Unfreezing negativity starts with a gap analysis to understand cultural shortcomings. Culture is each person's collection of experiences, from the time you start interviewing to the time you leave the company. Each moment or experience will define how each employee interprets the culture of your company. It will be different for everyone... and that difference of opinion is okay and human.

Interview employees at your company. Ask them to tell you about their five most influential (positive or negative) experiences since they first started interacting with your organization. Collect, organize, and analyze the data that you are gaining from your conversations. What parts of your culture feel the best to your employees? Which have the largest gap areas?

Step 2: Moving Towards Agile Change

Once the largest cultural gap areas have been identified, define the current cultural baseline statistically with data from your interviews. Engage with Senior Leadership, if you haven't already. Define how culture change would change that baseline, and what measurement would define success. Starting with data helps take the "squishy" parts out of the culture change conversation and can help determine Return on Investment (ROI) measurements in the future.
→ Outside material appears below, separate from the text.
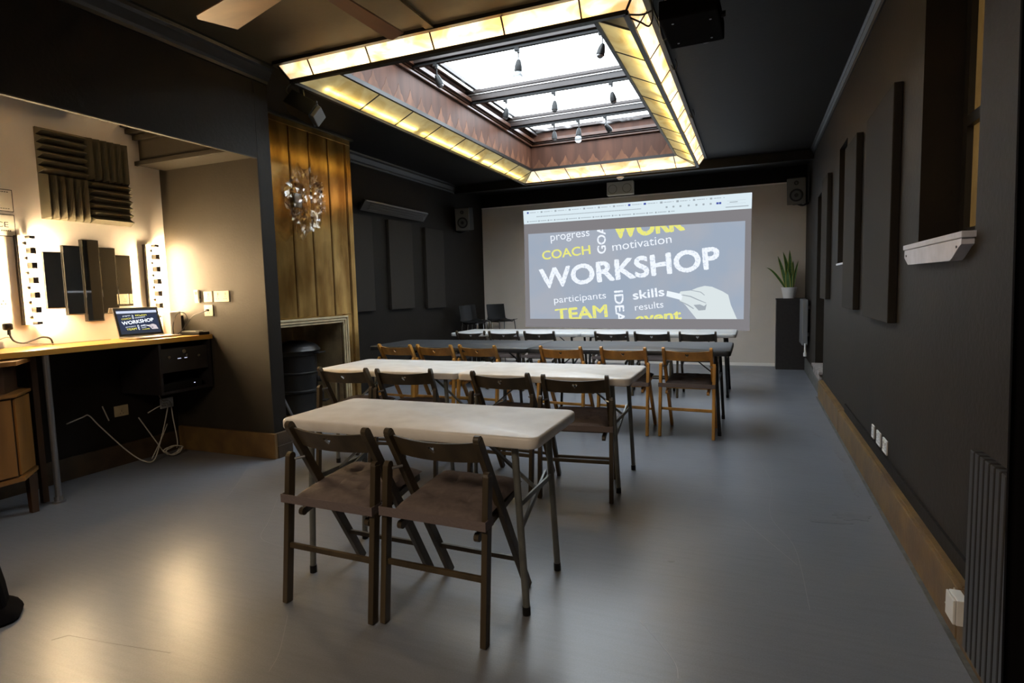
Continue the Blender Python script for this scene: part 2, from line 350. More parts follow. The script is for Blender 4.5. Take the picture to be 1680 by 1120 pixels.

Then, find like-minded change agents that are passionate about helping close certain gap areas. Use these internal culture champions to collaboratively define action plans and/or create social grassroots buzz around the projected culture change. Revisit action plans bi-weekly or monthly to discuss how the culture team can be flexible to continually adapt their plan for greater success and adoption. Plans will probably have to change multiple times before culture movement finds the right pathway for success.

Step 3: Refreeze Agile Movement

Celebrate successes as they occur in your organization's culture change movement. However, remember that success isn't a single finish line in our natural human state. Instead, it means continually growing, improving, and adapting that finish line to be better than the last one. Our organizations need to reflect the natural human tendency to mature, and adopt agile movement as a norm within our business models. Every company requires change to stay relevant, profitable and successful. 

Find the best way to refreeze your organization in an agile mindset. Define a new cultural norm that change is expected, celebrated, and albeit sometimes scary, rather necessary. Creating a change-minded workforce in an organization will promote innovation in practices, employees that are genuinely invested in the company’s mission, and more fluid and adaptable success for the bottom line.